Thermo-mechanical design of the ITER Neutral Beam Injector grids for Radio Frequency Ion Source and SINGAP Accelerator

Abstract

This paper focuses on the thermo-mechanical design of the ITER Neutral Beam Injector plasma, extraction and acceleration grids, considering the Radio Frequency option for the negative ion source and the SINGAP option for the accelerator. The SINGle Aperture -SINgle GAP (SINGAP) accelerator for ITER NBI foresees four grids for the extraction and acceleration of negative ions, instead of the seven grids of the Multi Aperture Multi Grid (MAMuG) reference configuration. The Radio Frequency ion source is a promising alternative to the Arc Driven one, showing very good performances in recent experiments at IPP Garching (D) and having the advantage of reduced maintenance requirements. A specific plasma grid was designed for RF source considering lower heat loads and different operational requirements.
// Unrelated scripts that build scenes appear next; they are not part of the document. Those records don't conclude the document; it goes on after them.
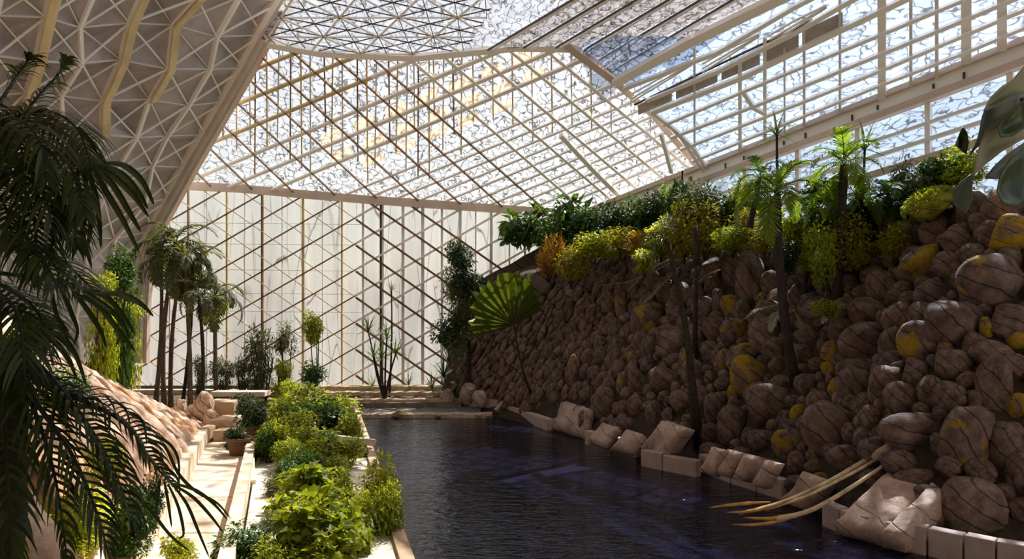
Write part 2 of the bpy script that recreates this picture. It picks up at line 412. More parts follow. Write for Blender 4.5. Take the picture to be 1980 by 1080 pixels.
for x,y0,y1,w in ((1344,90,318,.06),(1432,118,290,.11),(1480,70,268,.10),(1518,90,262,.05),(1556,30,245,.07),(1625,-5,215,.06),(1706,-120,190,.20),(1762,-150,165,.07),(1812,-190,150,.08),(1869,-220,120,.22),(1938,-250,95,.20),(2010,-280,75,.1)):
    members('rafter',dp,PD,[((x,y0),(x,y1))],w,.1,M['white_steel' if w>.09 else 'pale_steel'],side,.04)
# grey solid panels of the gutter band
for (a,b) in ((1235,1300),(1308,1388),(1396,1470),(1478,1545),(1552,1630)):
    def yu(x): return 190-.455*(x-1253)-0
    def yl(x): return 211-.415*(x-1262)
    q=[(a,yu(a)+3),(b,yu(b)+3),(b,yl(b)-2),(a,yl(a)-2)]
    vs,fs=prism([PD.at(*p)+PD.n*.02 for p in q],.04,PD.n); obj('solid_panel',vs,fs,M['grey_panel'],side)
for (a,b,t) in ((1215,1340,24),(1350,1470,26),(1480,1600,26)):
    for s_ in (.25,.6,.85):
        ya=167-.43*(a-1210)+6; PLp=[(a+10,ya+t*s_),(a+(b-a)*.5,ya-.47*(b-a)*.5+t*s_*.9),(b,ya-.47*(b-a)+t*(s_*.3+.1))]
        PL(PLp,.05,.06,'white_steel','brace',.1)
for pts in ([(1365,330),(1345,300),(1320,262),(1290,232)],[(1262,212),(1310,250),(1345,285),(1365,318)],[(1440,175),(1460,205),(1480,215)],[(1280,255),(1290,290),(1300,330)]):
    PL(pts,.13,.1,'white_steel','brace',.1)
# eave: doubled tan and white beam
def eave_off(px0,px1,dz,dn=0):
    a=on_eave(px0);b=on_eave(px1); return a+V((0,0,dz))+dnv*dn, b+V((0,0,dz))+dnv*dn
ed=(E1-E0).normalized(); dnv=ed.cross(V((0,0,1))).normalized()
if dnv.dot(V((0,0,HC))-E0)<0: dnv=-dnv
far=E0; near=E0+(E1-E0)*1.35
eave=thing('trim_3','double tan eave beam under the side roof','beam'); struct(eave)
bar('beam',far+V((0,0,.16))+dnv*.12,near+V((0,0,.16))+dnv*.12,.22,.16,M['tan_steel'],eave,V((0,0,1)))
bar('fascia',far+V((0,0,-.12))+dnv*.05,near+V((0,0,-.12))+dnv*.05,.10,.40,M['white_steel'],eave,V((0,0,1)))
bar('beam',far+V((0,0,-.40))+dnv*.14,near+V((0,0,-.40))+dnv*.14,.30,.2,M['tan_steel'],eave,V((0,0,1)))
for k in range(24):
    t=.12+k*.035; p=far+(near-far)*t+dnv*.13
    if k%3!=2: bar('bracket',p+V((0,0,-.06)),p+V((0,0,-.24+.05*(k%2))),.03,.05,M['dark_steel'],eave,ed)

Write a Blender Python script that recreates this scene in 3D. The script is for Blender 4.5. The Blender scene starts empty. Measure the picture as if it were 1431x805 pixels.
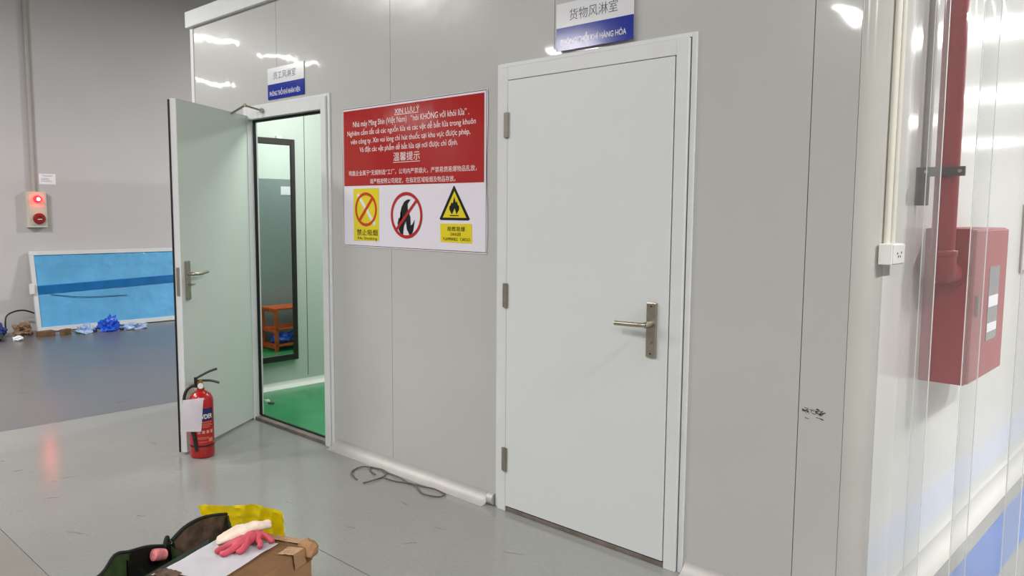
import bpy, bmesh, math, random
from mathutils import Vector, Matrix, noise
random.seed(7)
S = bpy.context.scene
COL = S.collection
PI = math.pi

# ------------------------------------------------------------------ camera
cam_d = bpy.data.cameras.new('camera'); cam = bpy.data.objects.new('camera', cam_d); COL.objects.link(cam)
yaw, pitch, roll = math.radians(-43.003), math.radians(-5.496), math.radians(0.4239)
F = Vector((math.sin(yaw)*math.cos(pitch), math.cos(yaw)*math.cos(pitch), math.sin(pitch)))
R0 = Vector((math.cos(yaw), -math.sin(yaw), 0)); U0 = R0.cross(F)
R = math.cos(roll)*R0 + math.sin(roll)*U0; U = -math.sin(roll)*R0 + math.cos(roll)*U0
M = Matrix(((R.x, U.x, -F.x, 0), (R.y, U.y, -F.y, -2.7417), (R.z, U.z, -F.z, 1.4614), (0, 0, 0, 1)))
cam.matrix_world = M
cam_d.sensor_width = 36; cam_d.lens = 36*1099.13/1431
cam_d.clip_start = 0.05; cam_d.clip_end = 200
S.camera = cam

# ------------------------------------------------------------------ world, exposure
w = bpy.data.worlds.new('world'); S.world = w; w.use_nodes = True
w.node_tree.nodes['Background'].inputs[0].default_value = (1, 1, 1, 1)
w.node_tree.nodes['Background'].inputs[1].default_value = 0.15
S.view_settings.view_transform = 'Standard'; S.view_settings.look = 'None'
S.view_settings.gamma = 1; S.view_settings.use_curve_mapping = False
S.view_settings.exposure = 0.0
S.cycles.use_denoising = True
S.cycles.max_bounces = 10; S.cycles.transparent_max_bounces = 16
S.cycles.caustics_reflective = False; S.cycles.caustics_refractive = False
S.cycles.sample_clamp_indirect = 6

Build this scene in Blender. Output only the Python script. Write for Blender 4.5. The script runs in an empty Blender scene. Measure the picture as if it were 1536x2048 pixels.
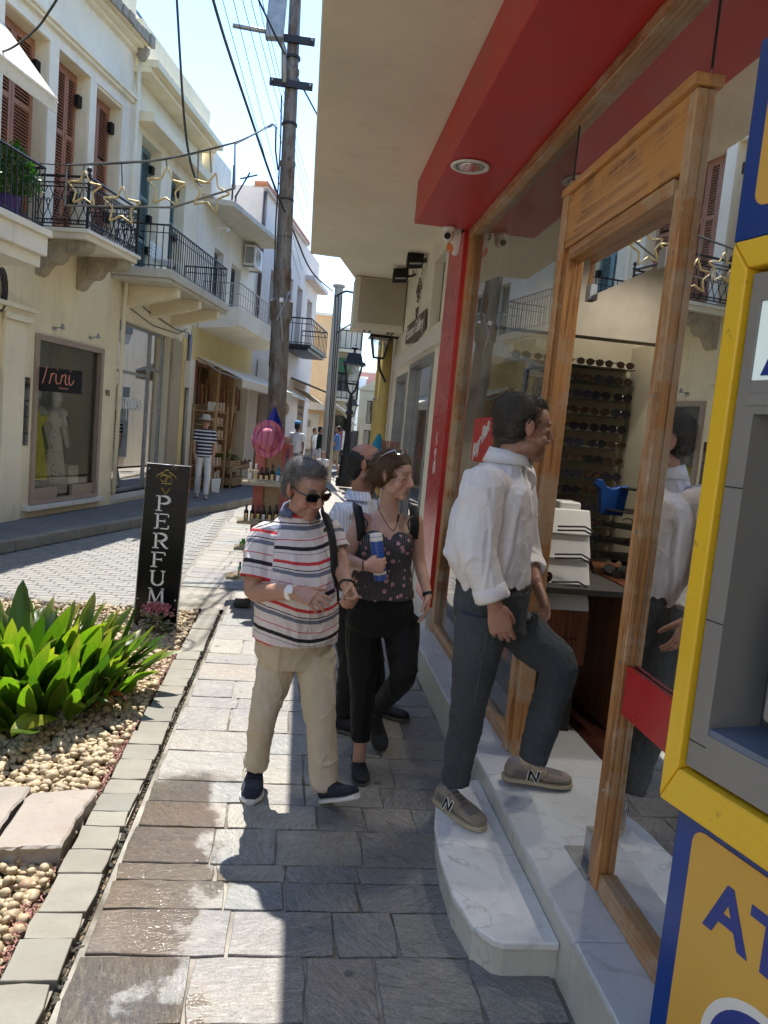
import bpy, bmesh, math, random
import numpy as np
from mathutils import Vector, Matrix

SC = bpy.context.scene
COL = SC.collection
rad = math.radians

# ------------------------------------------------------------------ camera
F, CH = 1500.0, 1.75
def _n(v):
    v = np.array(v, float); return v / np.linalg.norm(v)
_Y = _n([(605-768)/F, -(850-1024)/F, -1]); _H = _n([(1605-768)/F, -(942-1024)/F, -1])
_Z = _n(np.cross(_H, _Y)); _Z = _Z if _Z[1] > 0 else -_Z
_X = np.cross(_Y, _Z)
CR = np.array([_X, _Y, _Z]); CC = np.array([0, 0, CH])
cam_data = bpy.data.cameras.new('camera'); cam = bpy.data.objects.new('camera', cam_data); COL.objects.link(cam)
cam_data.sensor_fit = 'VERTICAL'; cam_data.sensor_height = 36; cam_data.lens = F/2048*36
cam_data.clip_start = .05; cam_data.clip_end = 3000
M4 = Matrix([[*map(float, CR[i]), float(CC[i])] for i in range(3)] + [[0, 0, 0, 1]])
cam.matrix_world = M4
SC.camera = cam

# ------------------------------------------------------------------ sky, sun, exposure
SUN_TO = Vector((-.036, .5, 1.0)).normalized()
w = bpy.data.worlds.new('World'); SC.world = w; w.use_nodes = True
nt = w.node_tree; bg = nt.nodes['Background']
sky = nt.nodes.new('ShaderNodeTexSky'); sky.sky_type = 'NISHITA'; sky.sun_disc = False
sky.sun_elevation = math.asin(SUN_TO.z); sky.sun_rotation = math.atan2(SUN_TO.x, SUN_TO.y) % (2*math.pi)
sky.air_density = 1.0; sky.dust_density = .05; sky.ozone_density = 3.5
nt.links.new(sky.outputs[0], bg.inputs[0]); bg.inputs[1].default_value = .148
sd = bpy.data.lights.new('sun', 'SUN'); sun = bpy.data.objects.new('sun', sd); COL.objects.link(sun)
sd.energy = 3.15; sd.angle = rad(.5); sd.color = (1, .95, .87)
sun.rotation_euler = SUN_TO.to_track_quat('Z', 'Y').to_euler(); sun.location = (0, 0, 30)
SC.view_settings.view_transform = 'Standard'; SC.view_settings.look = 'None'
SC.view_settings.exposure = 1.6; SC.view_settings.gamma = 1; SC.view_settings.use_curve_mapping = False
SC.cycles.max_bounces = 10; SC.cycles.diffuse_bounces = 7; SC.cycles.glossy_bounces = 4
SC.cycles.transparent_max_bounces = 16; SC.cycles.transmission_bounces = 4
SC.cycles.caustics_reflective = False; SC.cycles.caustics_refractive = False
SC.cycles.sample_clamp_indirect = 6

# ------------------------------------------------------------------ unprojecting measurements of the photograph onto real planes
def ray(px, py): return CR @ _n([(px-768)/F, -(py-1024)/F, -1])
def G(px, py, z=0.0): d = ray(px, py); return Vector(CC + d*((z-CH)/d[2]))
def AX(px, py, x): d = ray(px, py); return Vector(CC + d*(x/d[0]))
def AY(px, py, y): d = ray(px, py); return Vector(CC + d*(y/d[1]))
class Fr:
    """a facade: u along the wall (away from the camera), n out of the wall, z up"""
    def __init__(s, O, deg, side=1):
        t = rad(deg); s.O = Vector((O[0], O[1], 0)); s.u = Vector((math.sin(t), math.cos(t), 0))
        s.n = Vector((math.cos(t), -math.sin(t), 0))*side
    def p(s, u, n, z): return s.O + s.u*u + s.n*n + Vector((0, 0, z))
    def px(s, px, py, n=0):
        d = ray(px, py); nn = np.array(s.n); o = np.array(s.O + s.n*n)
        q = CC + d*(np.dot(o-CC, nn)/np.dot(d, nn)); q = Vector(q) - s.O
        return q.dot(s.u), q.z
W1 = Fr((-3.152, 12.95), 14.5); W2 = Fr((-3.152, 12.95), 10.8)
WR = Fr((1.14, 0), 0, -1)
WA = Fr((.9, 1.62), -14.4, -1)

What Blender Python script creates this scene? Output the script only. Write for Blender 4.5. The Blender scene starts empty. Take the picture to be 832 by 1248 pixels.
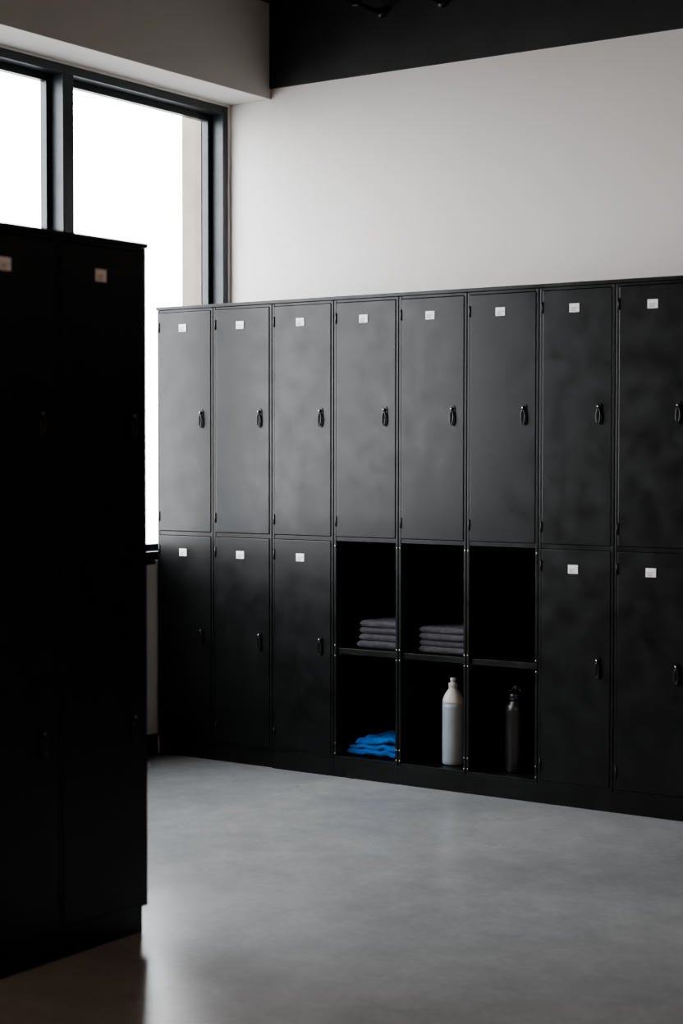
import bpy, bmesh, math, random
from mathutils import Vector, Matrix, noise
random.seed(4)
S=bpy.context.scene
COL=S.collection

# ---------------------------------------------------------------- materials
def mat(name):
    m=bpy.data.materials.new(name); m.use_nodes=True
    nt=m.node_tree; b=nt.nodes['Principled BSDF']
    return m,nt,b
def N(nt,t,**k):
    n=nt.nodes.new(t)
    for a,v in k.items():
        if a in n.inputs: n.inputs[a].default_value=v
        else: setattr(n,a,v)
    return n
def noisy(name,c1,c2,scale,r1,r2,bump=0.0,bscale=200,detail=6,metal=0,spec=0.5,scale2=None):
    m,nt,b=mat(name); L=nt.links.new
    tc=N(nt,'ShaderNodeTexCoord')
    n=N(nt,'ShaderNodeTexNoise'); n.inputs['Scale'].default_value=scale; n.inputs['Detail'].default_value=detail
    L(tc.outputs['Object'],n.inputs['Vector'])
    cr=N(nt,'ShaderNodeValToRGB'); cr.color_ramp.elements[0].position=.3; cr.color_ramp.elements[1].position=.7
    cr.color_ramp.elements[0].color=(*c1,1); cr.color_ramp.elements[1].color=(*c2,1)
    L(n.outputs['Fac'],cr.inputs['Fac']); L(cr.outputs['Color'],b.inputs['Base Color'])
    n2=N(nt,'ShaderNodeTexNoise'); n2.inputs['Scale'].default_value=scale2 or scale*2.3; n2.inputs['Detail'].default_value=detail
    L(tc.outputs['Object'],n2.inputs['Vector'])
    mr=N(nt,'ShaderNodeMapRange'); mr.inputs['From Min'].default_value=.3; mr.inputs['From Max'].default_value=.7
    mr.inputs['To Min'].default_value=r1; mr.inputs['To Max'].default_value=r2
    L(n2.outputs['Fac'],mr.inputs['Value']); L(mr.outputs['Result'],b.inputs['Roughness'])
    b.inputs['Metallic'].default_value=metal; b.inputs['Specular IOR Level'].default_value=spec
    if bump:
        n3=N(nt,'ShaderNodeTexNoise'); n3.inputs['Scale'].default_value=bscale; n3.inputs['Detail'].default_value=4
        L(tc.outputs['Object'],n3.inputs['Vector'])
        bp=N(nt,'ShaderNodeBump'); bp.inputs['Strength'].default_value=bump; bp.inputs['Distance'].default_value=.002
        L(n3.outputs['Fac'],bp.inputs['Height']); L(bp.outputs['Normal'],b.inputs['Normal'])
    return m
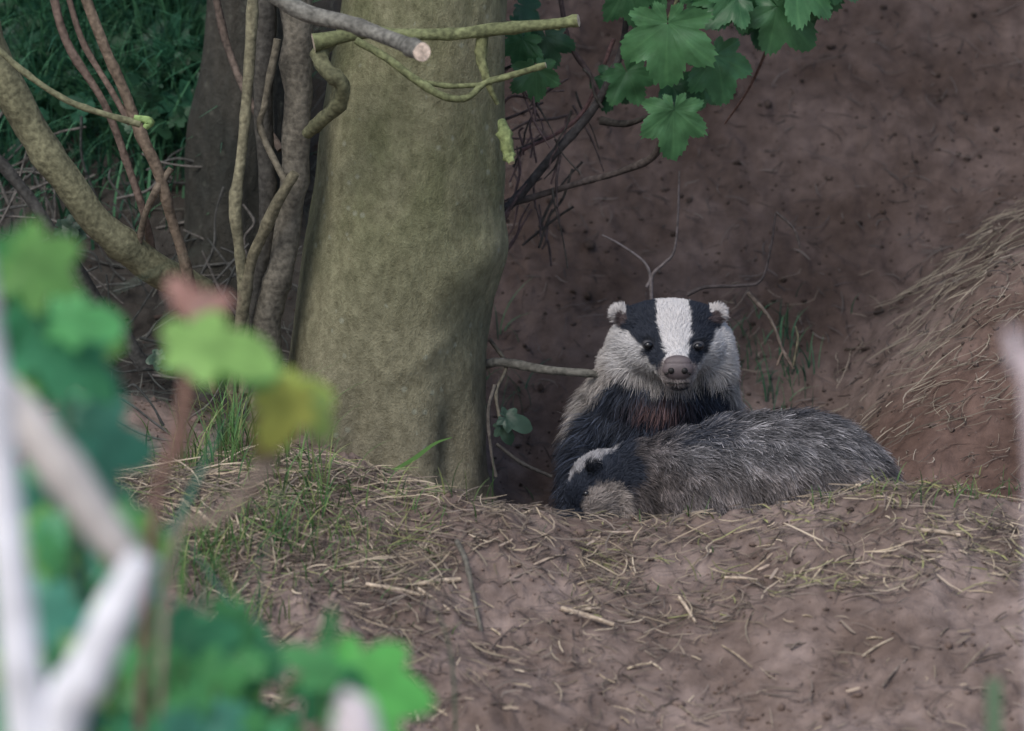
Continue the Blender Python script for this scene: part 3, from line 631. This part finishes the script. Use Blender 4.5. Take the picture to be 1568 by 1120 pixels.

In particular the thermo-hydraulic and thermo-mechanical design aims at having all over the plasma grid a precisely controlled temperature to enhance the negative ions yield inside the caesium seeded source. Analytical and numerical (FE) thermo-mechanical analyses were also carried out for the extraction and acceleration grids. Structural verifications were accomplished according to the ITER Structural Design Criteria for In-Vessel Components. Design optimizations were performed in order to limit the misalignment of the grids within the tolerance specified by beam optics requirements (0.4 mm of maximum misalignment between corresponding apertures axes). The optimum cooling parameters under different operational scenarios were identified. The paper describes the design status of the grid system for the RF ion source and discusses in detail the numerical work carried out for thermo-mechanical and fluid dynamic behaviour.